I've attached a sample detail at 100% to illustrate the problem. This was shot 24p, and is from one of the full, non-interlaced frames.

Greg Boston April 26th, 2007 11:24 AM

Red never seems to do well with MPEG compression. It really stands out on my Dish Network channels. This has been an ongoing problem for years now.

-gb-

Steve Royer April 26th, 2007 11:52 AM

So hypothetically, would cooler colors yield a better picture?

Wes Vasher April 26th, 2007 12:21 PM

Red is a huge no no in any video, especially DV and HDV. You can actually "clean" the red and blue color channels in HDV using filters in your NLE, After Effects or various plug-ins and it works quite well. Though if you re-export it back to DV or HDV you'll get the compression artifacts again. I usually capture my HDV from the HV20 and convert it to another codec/format as soon as possible and never look back.

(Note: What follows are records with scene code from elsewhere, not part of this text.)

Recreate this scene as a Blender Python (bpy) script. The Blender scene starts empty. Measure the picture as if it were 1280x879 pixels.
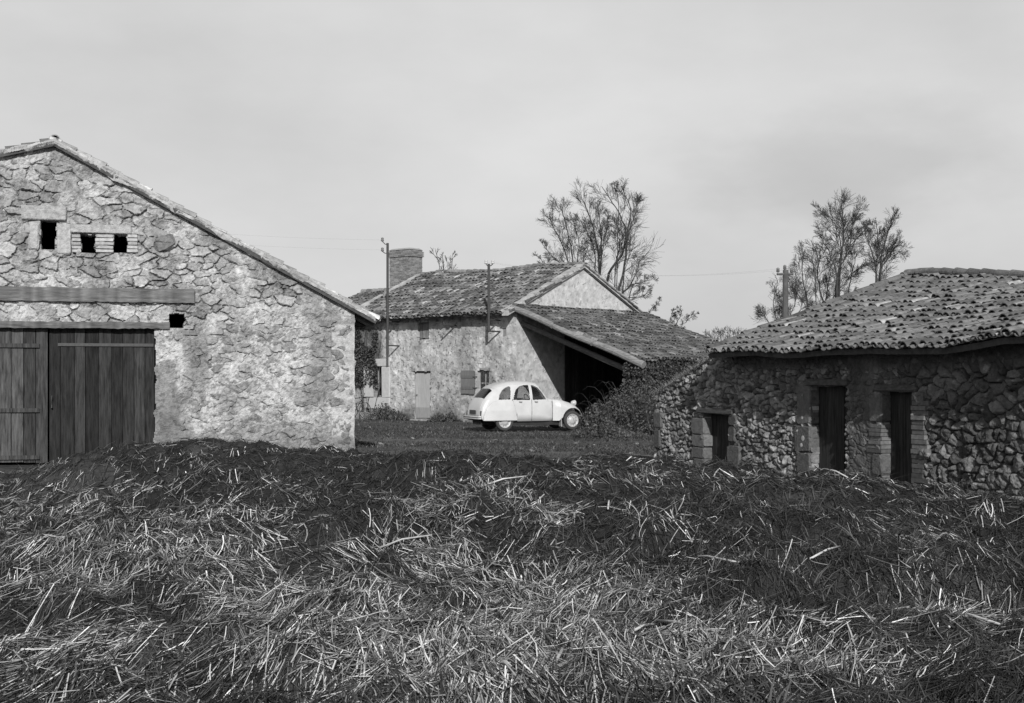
import bpy, math, random
import numpy as np
from mathutils import Vector, Matrix

# ------------------------------------------------------------------ basics
random.seed(7)
rng = np.random.default_rng(11)
scene = bpy.context.scene
COLL = scene.collection
R = math.radians
F, CX, YH, EYE = 1692.0, 640.0, 470.0, 1.75      # 50 mm lens on 35 mm film, eye height 1.75 m


def at(px, py, d):
    return np.array([(px - CX) / F * d, d, EYE - (py - YH) / F * d])


class Frame:
    """A vertical wall plane: u runs along it, z up, n points out of it."""
    def __init__(s, ox, oy, deg):
        s.o = np.array([ox, oy]); a = R(deg)
        s.t = np.array([math.cos(a), math.sin(a)]); s.n = np.array([s.t[1], -s.t[0]])

    def u(s, px):
        k = (px - CX) / F
        return (k * s.o[1] - s.o[0]) / (s.t[0] - k * s.t[1])

    def uz(s, px, py):
        u = s.u(px); d = s.o[1] + s.t[1] * u
        return u, EYE - (py - YH) / F * d

    def px(s, U, Z):
        X = s.o[0] + s.t[0] * U; D = s.o[1] + s.t[1] * U
        return CX + F * X / D, YH + F * (EYE - Z) / D

    def P(s, u, z, out=0.0):
        u, z, out = np.broadcast_arrays(np.asarray(u, float), np.asarray(z, float), np.asarray(out, float))
        return np.stack([s.o[0] + s.t[0] * u + s.n[0] * out, s.o[1] + s.t[1] * u + s.n[1] * out, z], -1)

    def shift(s, out):
        f = Frame(0, 0, 0); f.o = s.o + s.n * out; f.t = s.t; f.n = s.n
        return f


# ------------------------------------------------------------------ noise
def h2(i, j, s=0.0):
    v = np.sin(i * 127.1 + j * 311.7 + s * 74.7) * 43758.5453
    return v - np.floor(v)


def vn(x, y, s=0.0):
    i = np.floor(x); j = np.floor(y); fx = x - i; fy = y - j
    fx = fx * fx * (3 - 2 * fx); fy = fy * fy * (3 - 2 * fy)
    a = h2(i, j, s); b = h2(i + 1, j, s); c = h2(i, j + 1, s); d = h2(i + 1, j + 1, s)
    return a + (b - a) * fx + (c - a) * fy + (a - b - c + d) * fx * fy


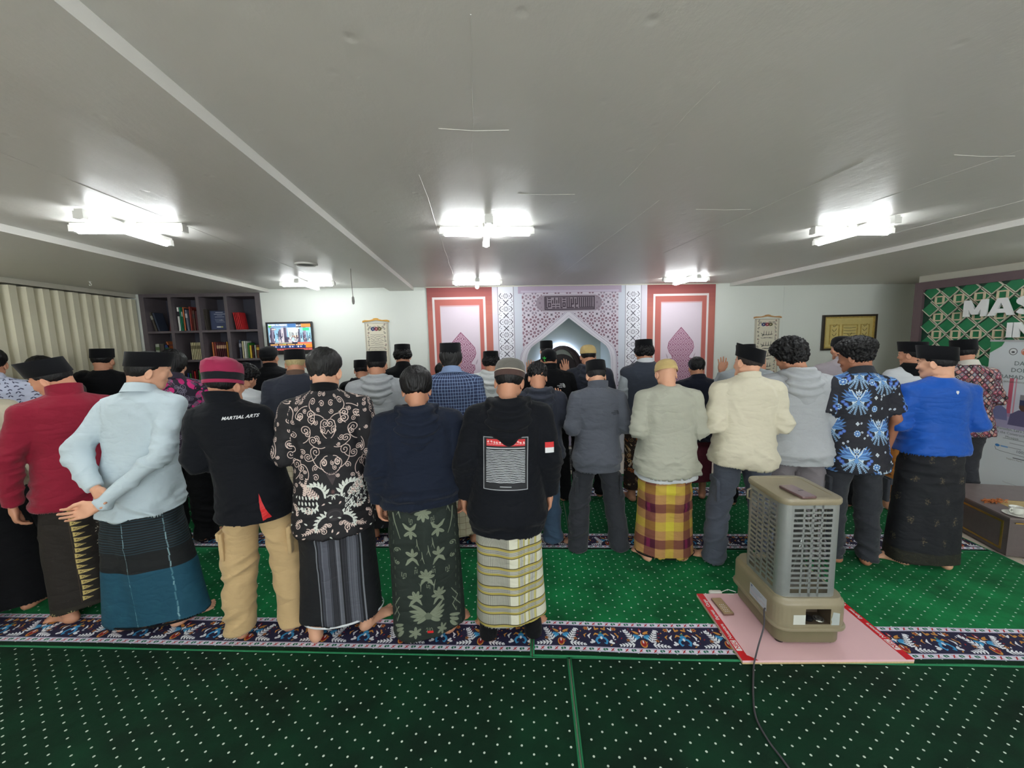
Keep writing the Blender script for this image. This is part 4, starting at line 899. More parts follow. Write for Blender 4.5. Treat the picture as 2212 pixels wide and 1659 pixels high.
    for s in (-1, 1):     # sleeves
        for _ in range(60):
            x = s*rd.uniform(.34, .56); z = rd.uniform(.98, 1.45)
            if rd.random() < .7 or z > 1.2: c.curl(x, z, rd.uniform(.012, .026), 1.5, rd.uniform(0, 6), wd, CR, rd.choice((-1, 1)))
    return pr('black_scroll_batik', c, .75)
def t_greystripe():
    c = Canvas(-.52, 0, .52, .05, 1000, (17, 19, 25)); rd = random.Random(2)
    for a, b_, col in ((-.125, -.118, (122, 126, 134)), (-.110, -.048, (58, 60, 70)), (-.092, -.060, (92, 95, 106)), (-.046, -.014, (38, 39, 46)), (-.013, .012, (104, 107, 116)), (.012, .018, (12, 14, 18)), (.020, .048, (40, 41, 48)), (.050, .096, (84, 87, 97)), (.096, .108, (54, 57, 66)), (.116, .124, (122, 126, 134))): c.rect(a, 0, b_, .05, col)
    x = -.115
    while x < .115: c.rect(x, 0, x+.0010, .05, rd.choice(((24, 24, 30), (150, 152, 160), (30, 30, 38))), .45); x += .0034
    return pr('charcoal_striped_sarong', c)
def t_sage():
    G = (124, 132, 112); c = Canvas(-.52, 0, .52, 1.06, 760, (30, 40, 35)); rd = random.Random(8)
    def flower(x, z, L, n, a0, sp): 
        for k in range(n): a = a0+sp*(k-(n-1)/2); c.petal(x, z, L, L*.42, a, G); c.line([(x+math.cos(a)*L*.25, z+math.sin(a)*L*.25), (x+math.cos(a)*L*.85, z+math.sin(a)*L*.85)], .0012, (84, 92, 76))
    def horn(x, z, r, up):
        for s in (-1, 1): c.line([(x, z), (x+s*r*.5, z+up*r*.25), (x+s*r*.85, z+up*r*.8)], [.022, .020, .006], G)
        for s in (-1, 1):
            for k in range(4): c.rect(x+s*r*(.3+.14*k)-.003, z+up*r*(.3+.12*k), x+s*r*(.3+.14*k)+.003, z+up*r*(.44+.12*k), G)
    def squig(x, z, s=1, v=1): c.line([(x, z), (x, z+v*.022), (x+s*.010, z+v*.022), (x+s*.010, z+v*.006), (x+s*.020, z+v*.006), (x+s*.020, z+v*.03)], .0032, G); c.curl(x+s*.012, z-v*.008, .007, 1, 0, .003, G)
    def sprig(x, z, v=1): c.line([(x, z), (x+.004, z+v*.04), (x+.014, z+v*.072)], [.003, .007, .003], G); c.line([(x+.003, z+v*.03), (x-.010, z+v*.055)], [.004, .002], G)
    for (x, z) in ((-.0, .86), (0, .455)): flower(x, z, .056, 5, -math.pi/2 if z > .6 else math.pi/2, .72); horn(x, z+(.012 if z > .6 else -.012), .052, 1 if z > .6 else -1)
    for s in (-1, 1):
        flower(s*.088, .745, .05, 3, -math.pi/2, .95); horn(s*.088, .757, .048, 1); flower(s*.088, .585, .05, 3, math.pi/2, .95); horn(s*.088, .572, .048, -1)
        flower(s*.080, .325 if s > 0 else .315, .052, 5 if s > 0 else 4, math.pi/2, .75); horn(s*.080, .31, .045, -1); squig(s*.06-.01, .80, s); squig(s*.05-.01, .505, s, -1); sprig(s*.045, .36, 1); sprig(s*.05, .70, -1); sprig(s*.02, .66 if s > 0 else .62, -1)
        flower(s*.155, .98, .05, 3, -math.pi/2, .8); sprig(s*.155, .90, -1); flower(s*.09, .10, .038, 6, 0, 1.05); squig(s*.13, .46, s)
        for k in range(5): c.petal(0, .20, .14-.012*k, .026, math.pi/2-s*(.95+.28*k), G); c.line([(s*.02, .2), (s*.02+math.cos(math.pi/2-s*(.95+.28*k))*.1, .2+math.sin(math.pi/2-s*(.95+.28*k))*.1)], .0012, (70, 78, 64))
        for z in np.arange(.06, 1.0, .055): c.rect(s*.185, z, s*.188, z+.022, G, .7); c.rect(s*.205, z+.02, s*.2075, z+.045, G, .5)
        c.line([(s*.165, .33), (s*.195, .27), (s*.17, .22), (s*.185, .17)], .004, G); c.line([(s*.17, .27), (s*.205, .20)], .004, G); c.line([(s*.19, .85), (s*.165, .76), (s*.15, .70)], [.012, .005, .003], G); c.curl(s*.17, .63, .016, 1.3, 0, .005, G); c.curl(s*.17, .55, .014, 1.3, 2, .005, G)
        for k in range(3): c.petal(s*.15, .16-.02*k, .06, .02, (-.5 if s > 0 else math.pi+.5)-s*.25*k, G)
        flower(s*.27, .8, .05, 5, 0, 1.2); flower(s*.33, .5, .05, 5, 0, 1.2); flower(s*.28, .25, .05, 5, 0, 1.2)
    c.poly([(0, .225), (.028, .205), (.02, .178), (-.02, .178), (-.028, .205)], (96, 104, 88)); squig(-.012, .93, 1, -1); squig(0, .41, 1, -1)
    c.line([(-.02, .115), (-.012, .125), (-.008, .11), (-.02, .098), (-.006, .098)], .003, G); c.line([(.002, .125), (.002, .098)], .003, G); c.ell(.017, .112, .009, .013, G); c.ell(.017, .112, .005, .009, (30, 40, 35))
    return pr('dark_green_ikat_sarong', c)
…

Here's an example of how much of a difference cleaning just the Red channel can make...
Clean red channel

Thomas Smet April 26th, 2007 12:42 PM

That is the Chroma upsampling error or CUE. This is due to how interlaced images are compressed with 4:2:0 color space. With 4:2:0 the color samples alternate every other line but so do fields in an interlaced image to the encoders split the chroma even more so that the chroma smaples alternate every other line in each field and not the whole image.

Reds are easier to notice the one line offset of the chroma samples. That is just the way 4:2:0 interlaced encoding works. I notice the same thing on PAL DV cameras because PAL also uses 4:2:0.

You really notice it on your computer screen because the video isn't playing back at one field at a time but showing you the whole frame all at once.

Hal Snook April 26th, 2007 03:27 PM

Ah, that makes sense. It never seemed quite so ugly when I was using DV. Wes, do you have any suggestions for filters I could use within FCP to achieve what you did in that screenshot? Thanks.

Fergus Anderson April 26th, 2007 03:48 PM

Quote:

Originally Posted by Wes Vasher (Post 667948)
Red is a huge no no in any video, especially DV and HDV. You can actually "clean" the red and blue color channels in HDV using filters in your NLE, After Effects or various plug-ins and it works quite well. Though if you re-export it back to DV or HDV you'll get the compression artifacts again. I usually capture my HDV from the HV20 and convert it to another codec/format as soon as possible and never look back.

Here's an example of how much of a difference cleaning just the Red channel can make...
Clean red channel

Thanks for this Wes - do you know if the Magic bullet de-artifactor would accomplish the same thing?

Wes Vasher April 26th, 2007 04:07 PM

Fergus, you probably won't find a better HDV chroma cleaner than Magic Bullet Deartifactor IMHO... Nattress is supposed to work quite well also. The DV Rebel Guide details how to clean your chroma manually also.